Speaker John Boehner and Republican House leaders have reportedly given in to Sen. Chuck Schumer (D-NY) and pulled the reauthorization of terrorism insurance from the draft omnibus spending bill.
“An aide said Tuesday that the reauthorization of the Terrorism Risk Insurance Act will not be hitching a ride on the so-called cromnibus, effectively clearing what has become the biggest hurdle to the spending package,” CQ Roll Call wrote on Tuesday afternoon. “The House Rules Committee posted that bill on its site Tuesday, indicating it could come up for floor consideration this week. The panel also posted a substitute amendment from Rep. Randy Neugebauer, R-Texas.”
This latest cave from House GOP leadership comes after House Financial Services Committee chairman Rep. Jeb Hensarling (R-TX), a conservative, was the last one holding the line on the Terrorism Risk Insurance Ask (TRIA) when it comes to the CR-omnibus spending bill as of late Monday.
“Rep. Jeb Hensarling (R-Texas), a frequent foe of big business who chairs the Financial Services Committee, is trying to use the negotiations over renewing the Terrorism Risk Insurance Act to enact changes to Dodd-Frank, the 2010 banking regulation law Republicans have tried to dismantle,” Politico wrote late Tuesday.
The biggest opponent of Hensarling’s on this was Schumer–and he had help from the White House.
“Sen. Chuck Schumer (D-N.Y.) and the White House are opposed, and think Hensarling is overreaching and slowing the talks,” Politico wrote.
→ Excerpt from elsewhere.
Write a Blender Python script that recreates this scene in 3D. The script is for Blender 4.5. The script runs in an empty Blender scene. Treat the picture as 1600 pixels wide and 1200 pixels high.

This means that not only does Boehner’s CR-omnibus enable President Barack Obama’s executive amnesty, it backs up the institutional left and the Democrats on a whole host of other things too. Politico, in a Tuesday report, found that House Republicans gave former House Speaker Nancy Pelosi a handout for Obamacare contraception in the CR-omnibus and Sen. John Hoeven (R-ND) told an energy trade reporter that the GOP was getting ready to cave to Obama on EPA regulations in the bill too.
The government will shut down on Thursday at midnight if a short-term Continuing Resolution isn’t passed to deal with government funding while negotiators hash out the final details of a longer-term spending measure — assuming Congress continues forward with this plan.
It’s always possible that enough House Republicans will oppose the bill once the text is released. If that happens and Boehner and Pelosi together can’t make up the votes necessary to pass a deal, a whole host of possibilities would open up. The most likely is a short-term CR until the new Republican Congress takes over.